A tour guide (or tourist guide) provides assistance, information and cultural, historical and contemporary heritage interpretation to people on organized tours, individual clients, educational establishments, at religious and historical sites, museums, and at venues of other significant interest. [1] They (normally) have a recognized national or regional tourist guide qualification.
The CEN (European Committee for Standardization) definition for “tourist guide” (part of the work by CEN on definitions for terminology within the tourism industry) is: Tourist guide = person who guides visitors in the language of their choice and interprets the cultural and natural heritage of an area, which person normally possesses an area-specific qualification usually issued and/or recognized by the appropriate authority, March 2010 CEN also produced a definition for “tour manager”:
Tour manager = person who manages and supervises the itinerary on behalf of the tour operator, ensuring the programme is carried out as described in the tour operator’s literature and sold to the traveller/consumer and who gives local practical information[citation needed] In Europe, tourist guides (tour guide being initially a term primarily used in the US market) are represented by FEG, the European Federation of Tourist Guide Associations and outside Europe by WFTGA.

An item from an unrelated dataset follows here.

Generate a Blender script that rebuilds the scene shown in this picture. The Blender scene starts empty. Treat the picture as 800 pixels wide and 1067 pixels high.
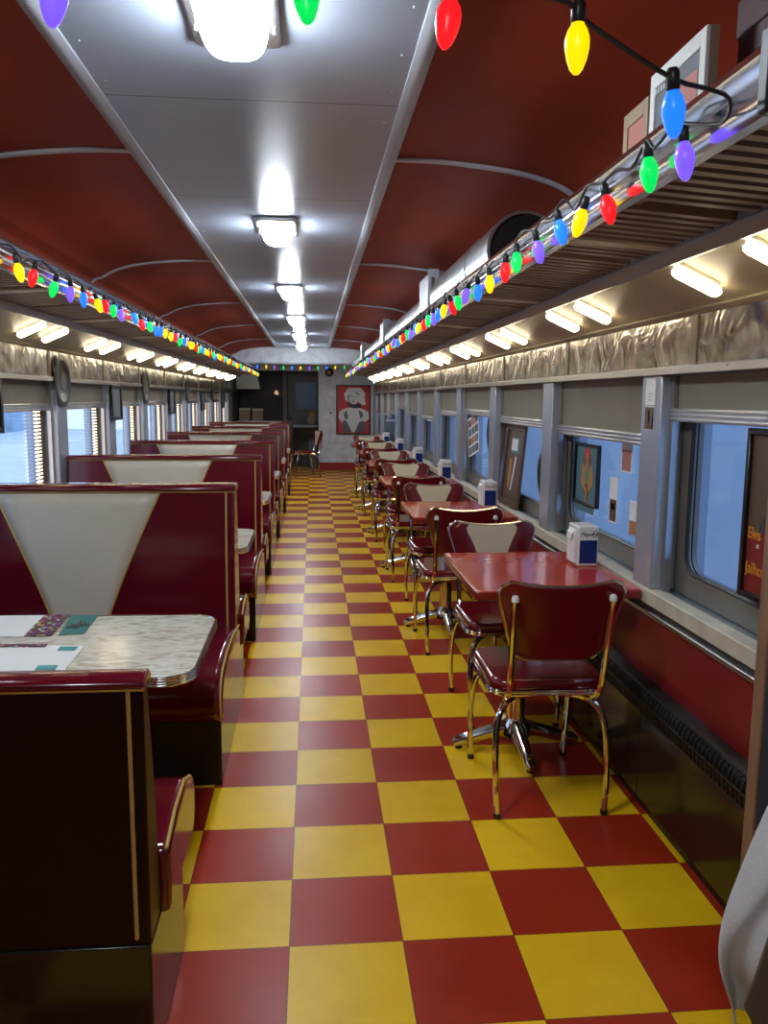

The tourist guiding qualification is specific to each and every country; in some cases the qualification is national, in some cases it is broken up into regions. In all cases it is embedded in the educational and training ethic of that country. The Art of Guiding is a skill; it is the skill of selecting information and varying it for different audiences; it is the skill of presenting it in a simple and precise way; it is the skill of allowing the visitor to see and to understand; it is a skill which, if well performed, is invisible.